Avec le projet de loi C-59, le régime de partage d’information qui a été dénoncé par plusieurs demeure donc en place. Je n’ai pas le temps de faire la liste exhaustive des experts et des groupes de la société civile qui ont critiqué cette réalité, mais je mentionnerai Amnistie internationale, qu'on connaît bien de réputation, qui fait un excellent travail. Ce groupe figure parmi ceux qui dénoncent le maintien de ce partage d’information, avec toutes les conséquences qu'il peut avoir pour les droits de la personne, surtout à l’étranger.
Comme le projet de loi a été renvoyé au comité avant la deuxième lecture, cela nous a conféré l’avantage de pouvoir proposer des amendements qui vont au-delà de sa portée. Nous avons constaté qu'une occasion a été ratée. Cette situation s'est déroulée en deux temps. J’invite les gens qui nous écoutent et ceux qui s’intéressent aux débats à aller voir comment cela s'est passé. Il y avait plusieurs votes et nous avons demandé un vote par appel nominal. En comité, les votes sont parfois plus rapides, mais cette fois-ci, nous avons pris le temps de faire un vote par appel nominal.
Il y avait deux propositions. D'une part, les libéraux proposaient un changement à la loi. Nous étions heureux de l'appuyer, car il était plus que temps que la loi contienne un énoncé disant que nous ne cautionnons pas la torture à l’étranger causée par les gestes de nos agences de sécurité nationale ou de nos forces policières ici.

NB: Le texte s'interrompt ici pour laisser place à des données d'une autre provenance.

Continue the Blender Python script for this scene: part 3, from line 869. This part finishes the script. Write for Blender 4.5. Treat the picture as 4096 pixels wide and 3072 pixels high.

Néanmoins, comme ce changement à la loi repose toujours sur les directives ministérielles, la loi est bien loin d’être parfaite.
D'autre part, j’ai proposé des amendements visant à rendre illégal tout partage d’information qui mènerait à la torture à l’étranger. Ils ont été rejetés.
J'invite mes collègues à en prendre connaissance, car je suis à court de temps. Comme on peut le voir, 20 minutes, ce n'est pas suffisant, mais je serai heureux de répondre à des questions et des commentaires.